[begin Information shown]
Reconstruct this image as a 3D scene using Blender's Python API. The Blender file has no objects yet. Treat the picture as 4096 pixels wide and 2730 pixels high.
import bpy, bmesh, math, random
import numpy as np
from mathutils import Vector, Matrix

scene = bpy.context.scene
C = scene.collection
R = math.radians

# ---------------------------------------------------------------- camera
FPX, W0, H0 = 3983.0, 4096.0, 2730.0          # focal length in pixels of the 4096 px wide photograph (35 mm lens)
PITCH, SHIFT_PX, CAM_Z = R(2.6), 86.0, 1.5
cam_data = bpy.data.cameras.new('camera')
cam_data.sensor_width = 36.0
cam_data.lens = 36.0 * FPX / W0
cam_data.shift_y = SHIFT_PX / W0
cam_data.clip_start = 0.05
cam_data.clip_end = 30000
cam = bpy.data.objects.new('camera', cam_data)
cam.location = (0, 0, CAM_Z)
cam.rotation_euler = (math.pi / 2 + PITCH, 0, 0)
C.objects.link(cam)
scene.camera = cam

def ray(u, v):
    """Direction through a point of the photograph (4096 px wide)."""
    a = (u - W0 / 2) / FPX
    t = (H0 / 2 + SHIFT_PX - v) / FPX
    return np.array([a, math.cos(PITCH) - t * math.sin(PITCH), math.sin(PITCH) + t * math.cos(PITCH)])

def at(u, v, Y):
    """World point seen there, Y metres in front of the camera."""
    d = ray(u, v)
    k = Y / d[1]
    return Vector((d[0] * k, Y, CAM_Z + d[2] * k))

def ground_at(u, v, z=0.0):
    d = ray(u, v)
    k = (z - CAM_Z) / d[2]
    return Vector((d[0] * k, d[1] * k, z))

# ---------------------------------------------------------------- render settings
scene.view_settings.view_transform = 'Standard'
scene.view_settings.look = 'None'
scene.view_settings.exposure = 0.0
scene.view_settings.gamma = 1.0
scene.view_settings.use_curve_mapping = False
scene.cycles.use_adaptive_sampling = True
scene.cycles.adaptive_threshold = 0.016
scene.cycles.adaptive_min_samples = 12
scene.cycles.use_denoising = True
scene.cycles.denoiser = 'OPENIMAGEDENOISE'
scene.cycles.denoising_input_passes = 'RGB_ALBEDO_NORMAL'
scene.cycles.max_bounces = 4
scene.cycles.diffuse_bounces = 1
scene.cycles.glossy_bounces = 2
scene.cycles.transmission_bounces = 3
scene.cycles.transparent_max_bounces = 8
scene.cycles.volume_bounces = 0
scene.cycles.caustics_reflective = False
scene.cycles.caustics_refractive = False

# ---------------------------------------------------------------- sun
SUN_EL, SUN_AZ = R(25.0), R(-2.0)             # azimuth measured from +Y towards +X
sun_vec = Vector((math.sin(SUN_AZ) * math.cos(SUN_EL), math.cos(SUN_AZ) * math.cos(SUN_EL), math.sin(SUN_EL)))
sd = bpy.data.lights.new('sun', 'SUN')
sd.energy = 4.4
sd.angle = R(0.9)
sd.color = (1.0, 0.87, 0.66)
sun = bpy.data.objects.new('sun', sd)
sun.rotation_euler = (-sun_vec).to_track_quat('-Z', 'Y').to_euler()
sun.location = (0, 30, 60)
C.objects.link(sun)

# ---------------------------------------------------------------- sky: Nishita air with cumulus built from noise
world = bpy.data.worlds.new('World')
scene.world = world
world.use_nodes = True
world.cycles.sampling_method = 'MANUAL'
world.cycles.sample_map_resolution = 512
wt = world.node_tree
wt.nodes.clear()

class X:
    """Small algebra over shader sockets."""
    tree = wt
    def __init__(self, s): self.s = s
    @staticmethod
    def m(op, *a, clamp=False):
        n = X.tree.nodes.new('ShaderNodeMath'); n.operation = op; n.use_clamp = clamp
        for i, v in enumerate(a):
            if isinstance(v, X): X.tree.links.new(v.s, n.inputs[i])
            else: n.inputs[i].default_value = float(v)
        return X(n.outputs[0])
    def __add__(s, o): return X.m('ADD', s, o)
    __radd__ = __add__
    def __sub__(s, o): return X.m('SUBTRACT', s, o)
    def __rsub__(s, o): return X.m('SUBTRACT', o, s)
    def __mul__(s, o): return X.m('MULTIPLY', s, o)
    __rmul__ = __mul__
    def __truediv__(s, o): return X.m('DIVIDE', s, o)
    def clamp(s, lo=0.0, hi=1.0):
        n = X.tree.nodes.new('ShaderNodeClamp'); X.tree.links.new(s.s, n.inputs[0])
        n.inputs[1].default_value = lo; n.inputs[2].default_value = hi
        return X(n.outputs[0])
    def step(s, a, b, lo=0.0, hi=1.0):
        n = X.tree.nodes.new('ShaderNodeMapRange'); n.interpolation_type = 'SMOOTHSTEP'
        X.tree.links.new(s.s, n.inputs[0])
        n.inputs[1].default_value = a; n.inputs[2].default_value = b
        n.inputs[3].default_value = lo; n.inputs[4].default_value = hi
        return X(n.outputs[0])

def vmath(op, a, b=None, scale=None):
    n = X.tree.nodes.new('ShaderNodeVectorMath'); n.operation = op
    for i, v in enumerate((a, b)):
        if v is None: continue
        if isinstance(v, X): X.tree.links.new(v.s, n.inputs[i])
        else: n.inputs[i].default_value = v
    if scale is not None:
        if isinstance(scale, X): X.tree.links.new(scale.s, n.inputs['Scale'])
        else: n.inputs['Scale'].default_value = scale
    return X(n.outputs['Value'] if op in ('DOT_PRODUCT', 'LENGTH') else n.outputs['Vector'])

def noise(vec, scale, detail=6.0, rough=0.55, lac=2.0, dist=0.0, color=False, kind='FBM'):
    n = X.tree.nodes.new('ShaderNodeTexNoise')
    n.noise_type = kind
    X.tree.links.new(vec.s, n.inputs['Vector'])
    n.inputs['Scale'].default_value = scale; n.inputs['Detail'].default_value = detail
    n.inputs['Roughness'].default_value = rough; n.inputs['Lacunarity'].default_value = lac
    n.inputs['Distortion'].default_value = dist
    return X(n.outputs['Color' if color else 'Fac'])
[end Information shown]
Goal
Each line from the start of the listing above through the line containing "return Vector((d[0] * k, d[1] * k, z))" should be copied exactly, please, with no other lines added.

Correct response
Reconstruct this image as a 3D scene using Blender's Python API. The Blender file has no objects yet. Treat the picture as 4096 pixels wide and 2730 pixels high.
import bpy, bmesh, math, random
import numpy as np
from mathutils import Vector, Matrix

scene = bpy.context.scene
C = scene.collection
R = math.radians

# ---------------------------------------------------------------- camera
FPX, W0, H0 = 3983.0, 4096.0, 2730.0          # focal length in pixels of the 4096 px wide photograph (35 mm lens)
PITCH, SHIFT_PX, CAM_Z = R(2.6), 86.0, 1.5
cam_data = bpy.data.cameras.new('camera')
cam_data.sensor_width = 36.0
cam_data.lens = 36.0 * FPX / W0
cam_data.shift_y = SHIFT_PX / W0
cam_data.clip_start = 0.05
cam_data.clip_end = 30000
cam = bpy.data.objects.new('camera', cam_data)
cam.location = (0, 0, CAM_Z)
cam.rotation_euler = (math.pi / 2 + PITCH, 0, 0)
C.objects.link(cam)
scene.camera = cam

def ray(u, v):
    """Direction through a point of the photograph (4096 px wide)."""
    a = (u - W0 / 2) / FPX
    t = (H0 / 2 + SHIFT_PX - v) / FPX
    return np.array([a, math.cos(PITCH) - t * math.sin(PITCH), math.sin(PITCH) + t * math.cos(PITCH)])

def at(u, v, Y):
    """World point seen there, Y metres in front of the camera."""
    d = ray(u, v)
    k = Y / d[1]
    return Vector((d[0] * k, Y, CAM_Z + d[2] * k))

def ground_at(u, v, z=0.0):
    d = ray(u, v)
    k = (z - CAM_Z) / d[2]
    return Vector((d[0] * k, d[1] * k, z))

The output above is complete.